STORED DATA:
..............................

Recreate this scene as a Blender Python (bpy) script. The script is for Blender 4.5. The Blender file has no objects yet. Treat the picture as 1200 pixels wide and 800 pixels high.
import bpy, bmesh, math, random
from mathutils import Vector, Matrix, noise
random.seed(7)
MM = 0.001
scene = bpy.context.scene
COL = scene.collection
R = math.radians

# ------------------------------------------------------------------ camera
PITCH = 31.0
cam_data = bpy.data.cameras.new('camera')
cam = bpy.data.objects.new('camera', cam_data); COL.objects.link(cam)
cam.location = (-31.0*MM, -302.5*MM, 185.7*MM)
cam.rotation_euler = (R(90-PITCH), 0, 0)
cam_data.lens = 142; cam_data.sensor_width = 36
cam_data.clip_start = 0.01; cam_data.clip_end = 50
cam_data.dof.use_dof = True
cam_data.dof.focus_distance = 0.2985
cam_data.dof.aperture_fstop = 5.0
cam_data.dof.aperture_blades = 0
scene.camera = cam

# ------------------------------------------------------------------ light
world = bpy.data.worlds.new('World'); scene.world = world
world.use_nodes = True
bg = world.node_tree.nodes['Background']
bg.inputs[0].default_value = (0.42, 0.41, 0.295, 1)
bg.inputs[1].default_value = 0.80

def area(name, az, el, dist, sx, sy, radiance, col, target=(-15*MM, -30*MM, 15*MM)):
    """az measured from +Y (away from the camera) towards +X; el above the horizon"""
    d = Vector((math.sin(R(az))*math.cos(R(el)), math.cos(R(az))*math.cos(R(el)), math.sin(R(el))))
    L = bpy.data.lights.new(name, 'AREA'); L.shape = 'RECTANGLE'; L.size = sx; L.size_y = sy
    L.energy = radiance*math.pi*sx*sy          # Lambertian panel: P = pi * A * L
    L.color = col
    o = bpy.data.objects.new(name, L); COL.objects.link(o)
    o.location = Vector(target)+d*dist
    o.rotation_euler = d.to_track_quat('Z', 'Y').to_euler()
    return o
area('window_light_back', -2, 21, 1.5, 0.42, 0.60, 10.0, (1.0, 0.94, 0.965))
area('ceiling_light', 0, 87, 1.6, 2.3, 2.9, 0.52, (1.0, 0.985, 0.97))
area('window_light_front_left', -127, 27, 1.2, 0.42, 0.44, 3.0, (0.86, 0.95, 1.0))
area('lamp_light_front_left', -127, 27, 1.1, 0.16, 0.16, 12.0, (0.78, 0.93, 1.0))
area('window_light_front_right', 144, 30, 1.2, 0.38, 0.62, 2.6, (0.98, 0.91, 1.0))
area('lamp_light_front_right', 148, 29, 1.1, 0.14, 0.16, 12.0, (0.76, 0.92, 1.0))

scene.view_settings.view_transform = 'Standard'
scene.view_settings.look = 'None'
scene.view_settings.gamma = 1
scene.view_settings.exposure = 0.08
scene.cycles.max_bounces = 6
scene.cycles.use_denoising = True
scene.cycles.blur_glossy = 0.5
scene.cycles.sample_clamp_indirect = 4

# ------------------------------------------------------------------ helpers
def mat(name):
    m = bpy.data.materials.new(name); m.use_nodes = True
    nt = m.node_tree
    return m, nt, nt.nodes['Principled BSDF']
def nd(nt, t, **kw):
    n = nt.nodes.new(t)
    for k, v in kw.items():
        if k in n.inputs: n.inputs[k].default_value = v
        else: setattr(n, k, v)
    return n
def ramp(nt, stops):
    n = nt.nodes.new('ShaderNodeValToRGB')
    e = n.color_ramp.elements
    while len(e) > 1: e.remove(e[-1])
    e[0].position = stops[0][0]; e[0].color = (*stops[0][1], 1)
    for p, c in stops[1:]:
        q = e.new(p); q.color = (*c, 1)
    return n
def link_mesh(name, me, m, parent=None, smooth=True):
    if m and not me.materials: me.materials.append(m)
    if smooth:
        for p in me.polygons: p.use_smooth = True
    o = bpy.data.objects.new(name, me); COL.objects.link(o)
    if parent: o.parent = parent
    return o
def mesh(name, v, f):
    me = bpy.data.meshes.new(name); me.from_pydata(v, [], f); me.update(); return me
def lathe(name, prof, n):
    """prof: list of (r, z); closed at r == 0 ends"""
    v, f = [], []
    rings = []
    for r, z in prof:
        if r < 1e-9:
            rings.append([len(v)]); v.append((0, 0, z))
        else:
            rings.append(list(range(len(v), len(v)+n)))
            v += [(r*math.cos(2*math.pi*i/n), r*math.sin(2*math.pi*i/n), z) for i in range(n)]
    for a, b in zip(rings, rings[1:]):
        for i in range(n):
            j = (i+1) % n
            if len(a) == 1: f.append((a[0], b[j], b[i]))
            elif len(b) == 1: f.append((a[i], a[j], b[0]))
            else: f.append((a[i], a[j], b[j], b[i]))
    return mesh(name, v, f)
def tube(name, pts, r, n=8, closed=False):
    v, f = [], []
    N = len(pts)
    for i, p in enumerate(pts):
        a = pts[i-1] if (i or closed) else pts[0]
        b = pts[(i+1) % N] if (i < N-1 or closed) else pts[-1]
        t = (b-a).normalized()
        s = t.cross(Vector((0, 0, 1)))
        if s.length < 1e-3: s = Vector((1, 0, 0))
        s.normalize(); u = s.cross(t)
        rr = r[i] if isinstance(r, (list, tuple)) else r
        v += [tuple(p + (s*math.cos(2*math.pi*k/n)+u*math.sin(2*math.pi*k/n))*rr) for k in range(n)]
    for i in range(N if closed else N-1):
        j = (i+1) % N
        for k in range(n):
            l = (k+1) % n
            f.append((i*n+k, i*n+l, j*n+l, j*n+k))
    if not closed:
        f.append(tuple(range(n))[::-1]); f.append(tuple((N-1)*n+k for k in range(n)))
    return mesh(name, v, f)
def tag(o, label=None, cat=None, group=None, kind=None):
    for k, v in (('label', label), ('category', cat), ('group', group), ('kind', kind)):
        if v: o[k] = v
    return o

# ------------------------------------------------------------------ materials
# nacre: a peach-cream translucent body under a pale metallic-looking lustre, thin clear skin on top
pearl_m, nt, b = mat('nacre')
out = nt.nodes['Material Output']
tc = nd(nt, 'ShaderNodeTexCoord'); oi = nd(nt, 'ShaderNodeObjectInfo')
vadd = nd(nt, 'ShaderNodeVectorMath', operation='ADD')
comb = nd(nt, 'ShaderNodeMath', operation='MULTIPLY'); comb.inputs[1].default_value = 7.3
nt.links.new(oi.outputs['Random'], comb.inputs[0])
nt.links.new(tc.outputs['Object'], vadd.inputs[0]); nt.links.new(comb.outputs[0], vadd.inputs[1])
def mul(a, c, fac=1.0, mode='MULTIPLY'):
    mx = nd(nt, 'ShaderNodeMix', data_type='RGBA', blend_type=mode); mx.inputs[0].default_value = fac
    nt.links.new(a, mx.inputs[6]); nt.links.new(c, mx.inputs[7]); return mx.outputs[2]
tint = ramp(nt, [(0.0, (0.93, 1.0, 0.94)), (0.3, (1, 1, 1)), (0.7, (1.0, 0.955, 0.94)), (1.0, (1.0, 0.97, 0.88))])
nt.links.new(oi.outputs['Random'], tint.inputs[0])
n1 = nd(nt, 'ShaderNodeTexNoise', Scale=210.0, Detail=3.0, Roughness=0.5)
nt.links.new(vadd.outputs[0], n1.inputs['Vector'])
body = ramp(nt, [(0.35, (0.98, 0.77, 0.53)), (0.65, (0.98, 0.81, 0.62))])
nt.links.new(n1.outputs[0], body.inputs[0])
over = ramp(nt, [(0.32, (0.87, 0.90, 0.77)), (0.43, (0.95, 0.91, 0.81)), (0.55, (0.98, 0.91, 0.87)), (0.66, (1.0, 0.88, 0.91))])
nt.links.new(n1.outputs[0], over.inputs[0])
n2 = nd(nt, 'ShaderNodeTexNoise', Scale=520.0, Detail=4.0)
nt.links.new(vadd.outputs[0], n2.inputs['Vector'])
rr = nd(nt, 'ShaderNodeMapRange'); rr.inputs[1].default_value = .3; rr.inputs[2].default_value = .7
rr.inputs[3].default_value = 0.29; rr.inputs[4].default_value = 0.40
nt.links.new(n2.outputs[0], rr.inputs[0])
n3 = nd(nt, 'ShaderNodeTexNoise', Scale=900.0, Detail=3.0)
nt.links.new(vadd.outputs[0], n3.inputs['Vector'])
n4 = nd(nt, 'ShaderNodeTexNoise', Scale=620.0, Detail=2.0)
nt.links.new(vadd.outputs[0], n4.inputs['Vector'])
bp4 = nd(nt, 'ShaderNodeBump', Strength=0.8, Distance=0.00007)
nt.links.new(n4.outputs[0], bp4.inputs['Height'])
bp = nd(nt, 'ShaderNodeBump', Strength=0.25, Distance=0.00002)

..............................

DO THIS:
Return exactly the lines from the beginning of the data above through the one containing "R = math.radians", please. Include both end lines and add nothing else.

SOLUTION TO THE PROBLEM:
Recreate this scene as a Blender Python (bpy) script. The script is for Blender 4.5. The Blender file has no objects yet. Treat the picture as 1200 pixels wide and 800 pixels high.
import bpy, bmesh, math, random
from mathutils import Vector, Matrix, noise
random.seed(7)
MM = 0.001
scene = bpy.context.scene
COL = scene.collection
R = math.radians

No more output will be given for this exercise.